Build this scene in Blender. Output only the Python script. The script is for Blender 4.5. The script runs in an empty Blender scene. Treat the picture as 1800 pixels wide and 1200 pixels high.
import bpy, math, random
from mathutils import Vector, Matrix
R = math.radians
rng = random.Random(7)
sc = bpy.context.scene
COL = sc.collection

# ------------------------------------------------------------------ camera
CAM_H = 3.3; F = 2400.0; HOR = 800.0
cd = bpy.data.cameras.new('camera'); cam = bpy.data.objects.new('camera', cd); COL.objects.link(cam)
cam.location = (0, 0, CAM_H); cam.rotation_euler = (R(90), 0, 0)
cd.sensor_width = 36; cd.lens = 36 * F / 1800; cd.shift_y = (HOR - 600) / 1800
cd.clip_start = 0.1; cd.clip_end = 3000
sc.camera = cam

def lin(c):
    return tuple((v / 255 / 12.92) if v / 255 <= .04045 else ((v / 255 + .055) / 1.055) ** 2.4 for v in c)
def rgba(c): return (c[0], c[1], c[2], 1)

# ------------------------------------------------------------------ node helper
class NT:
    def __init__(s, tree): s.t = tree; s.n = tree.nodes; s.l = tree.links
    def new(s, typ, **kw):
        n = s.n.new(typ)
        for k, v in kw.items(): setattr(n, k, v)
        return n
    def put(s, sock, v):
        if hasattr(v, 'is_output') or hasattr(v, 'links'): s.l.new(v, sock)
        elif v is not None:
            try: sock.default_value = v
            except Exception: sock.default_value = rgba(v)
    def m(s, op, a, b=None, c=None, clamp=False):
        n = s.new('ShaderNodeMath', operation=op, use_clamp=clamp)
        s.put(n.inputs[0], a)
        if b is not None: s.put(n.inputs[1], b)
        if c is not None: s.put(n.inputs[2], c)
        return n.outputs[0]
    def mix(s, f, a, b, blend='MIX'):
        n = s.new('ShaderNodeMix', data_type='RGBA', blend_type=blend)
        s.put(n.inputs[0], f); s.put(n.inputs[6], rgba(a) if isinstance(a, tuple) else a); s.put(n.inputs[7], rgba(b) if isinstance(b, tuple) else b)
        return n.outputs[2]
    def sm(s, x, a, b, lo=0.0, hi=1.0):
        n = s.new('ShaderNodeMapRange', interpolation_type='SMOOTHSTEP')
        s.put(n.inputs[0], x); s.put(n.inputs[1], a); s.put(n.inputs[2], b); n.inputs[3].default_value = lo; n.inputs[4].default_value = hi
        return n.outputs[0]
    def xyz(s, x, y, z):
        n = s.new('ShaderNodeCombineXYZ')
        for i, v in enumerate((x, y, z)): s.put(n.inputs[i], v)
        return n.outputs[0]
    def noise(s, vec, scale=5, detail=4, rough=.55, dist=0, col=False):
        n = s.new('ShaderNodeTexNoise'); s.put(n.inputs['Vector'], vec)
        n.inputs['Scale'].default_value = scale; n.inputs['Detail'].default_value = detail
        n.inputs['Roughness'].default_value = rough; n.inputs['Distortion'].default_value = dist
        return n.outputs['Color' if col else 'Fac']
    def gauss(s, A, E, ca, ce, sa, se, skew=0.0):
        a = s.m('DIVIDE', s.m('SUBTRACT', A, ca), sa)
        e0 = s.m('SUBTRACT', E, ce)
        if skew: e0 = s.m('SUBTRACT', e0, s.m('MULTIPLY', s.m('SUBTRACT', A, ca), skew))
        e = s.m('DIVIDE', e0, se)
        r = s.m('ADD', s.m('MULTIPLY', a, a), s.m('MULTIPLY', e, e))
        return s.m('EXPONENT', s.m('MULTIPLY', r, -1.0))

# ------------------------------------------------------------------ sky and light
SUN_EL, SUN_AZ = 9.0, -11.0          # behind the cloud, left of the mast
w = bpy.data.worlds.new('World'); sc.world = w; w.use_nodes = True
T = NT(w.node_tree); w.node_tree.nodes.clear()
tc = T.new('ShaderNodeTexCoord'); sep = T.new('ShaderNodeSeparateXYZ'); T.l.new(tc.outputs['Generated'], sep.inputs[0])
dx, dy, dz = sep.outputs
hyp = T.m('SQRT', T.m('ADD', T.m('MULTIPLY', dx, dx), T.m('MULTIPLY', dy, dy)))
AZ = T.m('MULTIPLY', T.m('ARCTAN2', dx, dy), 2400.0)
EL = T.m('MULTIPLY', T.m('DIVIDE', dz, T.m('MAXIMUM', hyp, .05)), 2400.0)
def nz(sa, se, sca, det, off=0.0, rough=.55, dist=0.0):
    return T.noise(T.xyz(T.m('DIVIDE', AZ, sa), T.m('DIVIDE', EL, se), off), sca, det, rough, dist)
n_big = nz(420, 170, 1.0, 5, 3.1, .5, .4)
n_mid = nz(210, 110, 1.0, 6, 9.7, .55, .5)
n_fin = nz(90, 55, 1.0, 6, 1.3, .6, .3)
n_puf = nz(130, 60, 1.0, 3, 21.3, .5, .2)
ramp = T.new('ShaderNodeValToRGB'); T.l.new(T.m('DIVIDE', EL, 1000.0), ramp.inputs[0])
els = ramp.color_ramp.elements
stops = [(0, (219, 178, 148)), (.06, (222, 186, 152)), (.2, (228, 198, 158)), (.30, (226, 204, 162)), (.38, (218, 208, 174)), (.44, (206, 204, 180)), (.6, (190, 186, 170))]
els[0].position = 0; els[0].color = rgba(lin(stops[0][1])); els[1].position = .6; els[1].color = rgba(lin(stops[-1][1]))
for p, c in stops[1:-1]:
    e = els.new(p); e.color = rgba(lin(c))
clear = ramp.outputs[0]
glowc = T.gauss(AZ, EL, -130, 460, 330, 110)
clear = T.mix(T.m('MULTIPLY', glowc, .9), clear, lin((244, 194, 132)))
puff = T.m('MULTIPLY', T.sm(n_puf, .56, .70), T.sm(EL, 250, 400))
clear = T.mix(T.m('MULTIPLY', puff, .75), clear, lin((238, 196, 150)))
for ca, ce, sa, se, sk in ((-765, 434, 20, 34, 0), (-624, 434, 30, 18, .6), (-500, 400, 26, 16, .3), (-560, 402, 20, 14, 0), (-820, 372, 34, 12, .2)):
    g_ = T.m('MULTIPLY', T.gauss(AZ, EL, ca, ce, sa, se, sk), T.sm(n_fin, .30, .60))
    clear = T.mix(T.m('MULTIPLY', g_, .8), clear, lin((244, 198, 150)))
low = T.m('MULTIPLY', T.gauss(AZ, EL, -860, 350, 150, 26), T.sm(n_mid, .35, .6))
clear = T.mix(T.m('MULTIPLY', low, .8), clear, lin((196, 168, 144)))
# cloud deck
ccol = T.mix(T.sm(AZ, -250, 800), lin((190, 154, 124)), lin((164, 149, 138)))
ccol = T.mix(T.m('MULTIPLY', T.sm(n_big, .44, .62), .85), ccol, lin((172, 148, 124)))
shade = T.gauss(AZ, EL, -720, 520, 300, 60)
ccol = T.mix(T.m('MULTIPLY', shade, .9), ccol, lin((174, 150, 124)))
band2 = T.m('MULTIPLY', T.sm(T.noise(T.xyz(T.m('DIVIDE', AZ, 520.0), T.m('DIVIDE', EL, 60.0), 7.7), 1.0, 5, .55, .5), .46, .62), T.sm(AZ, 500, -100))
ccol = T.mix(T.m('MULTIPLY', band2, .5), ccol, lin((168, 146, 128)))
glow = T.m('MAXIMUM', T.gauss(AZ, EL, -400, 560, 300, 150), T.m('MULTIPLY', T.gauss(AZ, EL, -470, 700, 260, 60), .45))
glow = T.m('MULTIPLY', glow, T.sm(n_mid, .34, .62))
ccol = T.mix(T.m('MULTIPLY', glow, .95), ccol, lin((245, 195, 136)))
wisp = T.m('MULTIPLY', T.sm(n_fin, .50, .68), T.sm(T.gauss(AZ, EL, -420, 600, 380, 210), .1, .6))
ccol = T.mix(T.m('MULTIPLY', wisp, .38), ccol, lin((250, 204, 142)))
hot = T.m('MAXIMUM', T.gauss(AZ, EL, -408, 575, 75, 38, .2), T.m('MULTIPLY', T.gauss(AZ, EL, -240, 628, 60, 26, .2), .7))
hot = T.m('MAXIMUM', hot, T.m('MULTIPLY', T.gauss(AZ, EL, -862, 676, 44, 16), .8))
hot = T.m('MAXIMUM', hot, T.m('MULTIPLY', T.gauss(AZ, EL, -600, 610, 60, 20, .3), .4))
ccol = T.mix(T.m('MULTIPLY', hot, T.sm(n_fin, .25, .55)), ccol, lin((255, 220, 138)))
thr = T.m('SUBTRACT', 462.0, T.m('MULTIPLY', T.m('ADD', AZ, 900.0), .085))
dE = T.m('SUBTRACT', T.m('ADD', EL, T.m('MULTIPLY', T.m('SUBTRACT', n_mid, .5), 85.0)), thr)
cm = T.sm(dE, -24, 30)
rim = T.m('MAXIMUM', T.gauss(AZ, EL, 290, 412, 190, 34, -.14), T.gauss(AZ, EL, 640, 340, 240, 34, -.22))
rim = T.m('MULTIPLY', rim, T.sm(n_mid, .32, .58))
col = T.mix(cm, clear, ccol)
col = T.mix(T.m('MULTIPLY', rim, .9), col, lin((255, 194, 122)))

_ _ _

[Directive]:
Quote the listing above from its first line to the line with "COL = sc.collection", inclusive, and add nothing.

[Answer to the exercise]:
Build this scene in Blender. Output only the Python script. The script is for Blender 4.5. The script runs in an empty Blender scene. Treat the picture as 1800 pixels wide and 1200 pixels high.
import bpy, math, random
from mathutils import Vector, Matrix
R = math.radians
rng = random.Random(7)
sc = bpy.context.scene
COL = sc.collection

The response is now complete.